Saturday, September 8, 2012

Zoltan Zigedy responds to Sam Webb (from 2009)

Reposted from:

It’s a curious thing about revisionism: once it takes root, it continues unabated - inexorably towards further compromise and dilution - even in the face of stubborn, contrary facts. This was the case with Earl Browder who devised a new “Communist” strategy in the midst of an all-class war against fascism, a strategy that he doggedly and dogmatically clung to even when alarming signs of a new ruling class offensive were apparent to all at the end of World War II.

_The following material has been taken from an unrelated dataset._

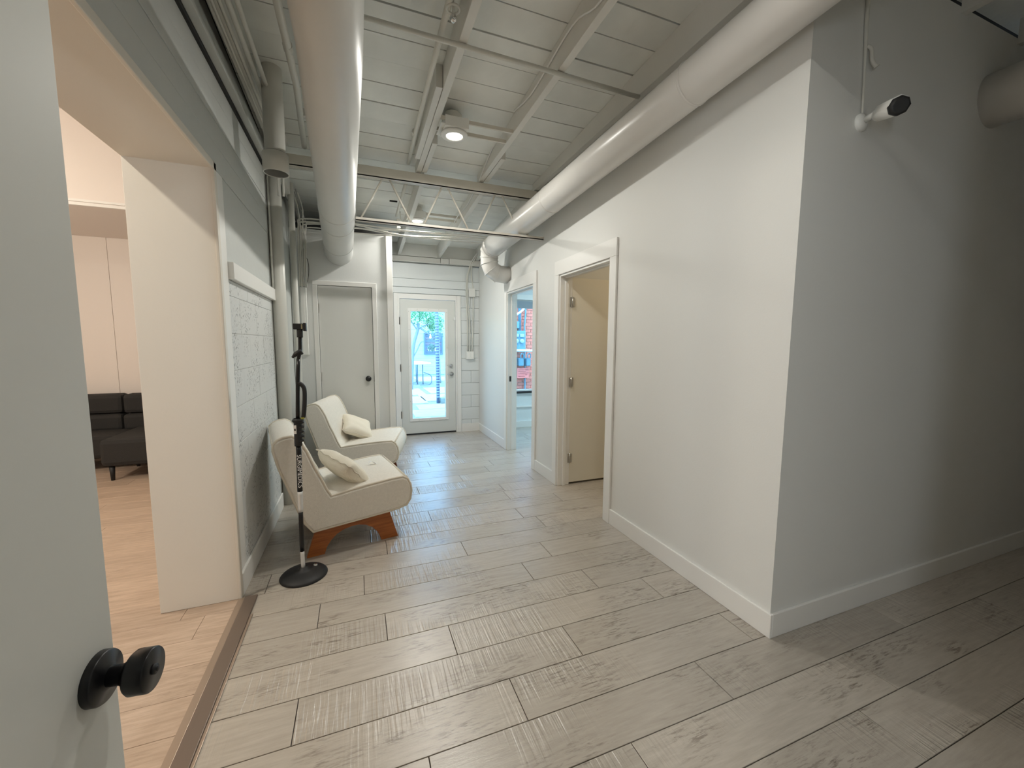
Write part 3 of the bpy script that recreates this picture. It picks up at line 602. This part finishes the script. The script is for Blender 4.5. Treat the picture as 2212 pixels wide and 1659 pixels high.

 Similarly, Sam Webb has dug his heels in, defending and even expanding, his class-compromising views on the path that Communists should take. Maybe its now time to anoint this path with its own name: Webbism.

 Webb sees the Obama election, as Browder saw the World War II anti-fascist alliance, as a historic marker, a qualitative turning point. “It constituted”, he maintains, “a serious setback for neoliberalism in both its conservative and liberal skin.” It did nothing of the sort.
 Webb confuses, willingly or not, a rejection of Bush’s rule on the part of the US electorate with a sea change in the dominant ideology. Given that both Parties have thoroughly absorbed the basics of neo-liberalism – free markets, the primacy of the private sector, and minimal regulation – the notion that a regime change counts as “a serious setback” for the reigning ideology is pure fantasy. Certainly Obama’s election creates more favorable conditions for waging a concerted struggle against neo-liberalism. But Webb doesn’t want to lead or even join that struggle. With nearly a decade of railing against the rule of the “ultra-right”, Webb treads water when the tide begins to turn, clinging to the leaky vessels of the Democratic Party and mainstream trade union leadership. He is content to not only defer to their course, but defend that course against any more challenging alternative.

 “The notion of the capitalist class on the one side and the working class on the other may sound ‘radical’,” he asserts, “but it is neither Marxist, nor found in life and politics.” This surprising remark stands glaringly at odds with the words of the first Marxists, Karl Marx and Frederick Engels, who wrote in the opening to the Communist Manifesto: “Freeman and slave, lord and serf, guildmaster and journeyman, in a word, oppressor and oppressed, stood in a constant opposition to one another… Our epoch, the epoch of the bourgeoisie possesses, however, this distinctive feature: It has simplified the class antagonisms. Society as a whole is more and more splitting up into two great hostile camps, into two great classes directly facing each other – bourgeoisie and proletariat.” This is the Marxism of the Communist tradition, but not the “Marxism” of Sam Webb.

 Webb’s quotes of Lenin’s work are telling. He attempts to bolster his argument for collaborating uncritically with capitalist forces by noting that Lenin urged the exploitation of differences within the ruling class and the necessity of compromise with allies: “to refuse beforehand to maneuver, to utilize the conflict of interests (even though only temporary) among one's enemies, to refuse to temporize and compromise with possible (even though transitory, unstable, vacillating and conditional) allies - is this not ridiculous in the extreme?” It is important to distinguish between exploiting differences between enemies and compromising with allies – a distinction that Webb seems not to grasp. Monopoly capital and its henchmen are not allies, but enemies. The progressive wing of the Democratic Party (those who support single-payer, oppose the war, etc), most African-American leaders, some small business groups, etc. are potential allies, “though transitory, unstable, vacillating and conditional”.

Webb fails to reveal the target of Lenin’s polemic in this quote from “Left-Wing Communism, an Infantile Disorder: it is not principled Communists who recognize “the absolute necessity of a separate, independent, strictly class party”, as Lenin wrote, but those who refuse to work in “reactionary” trade unions or participate in parliamentary activities.

Lenin closes his pamphlet with the following emphatic statement: “The immediate task that confronts the class-conscious vanguard of the international labour movement, i.e., the Communist Parties… is to lead the broad masses (now, for the most part, slumbering, apathetic, hidebound, inert and dormant) to their new position, or, rather, to be able to lead not only their own party, but also these masses in their approach, their transition to the new position.”[Lenin’s emphasis].

In the context of warning about left-wing excesses, Lenin, calculatedly and deliberately, reminds the reader of “the first historic task” of Communist Parties. Sam Webb, willfully or inadvertently, retreats from this imperative, consigning a subordinate role to the CPUSA, a role of subservience and apology for the lesser of two evils.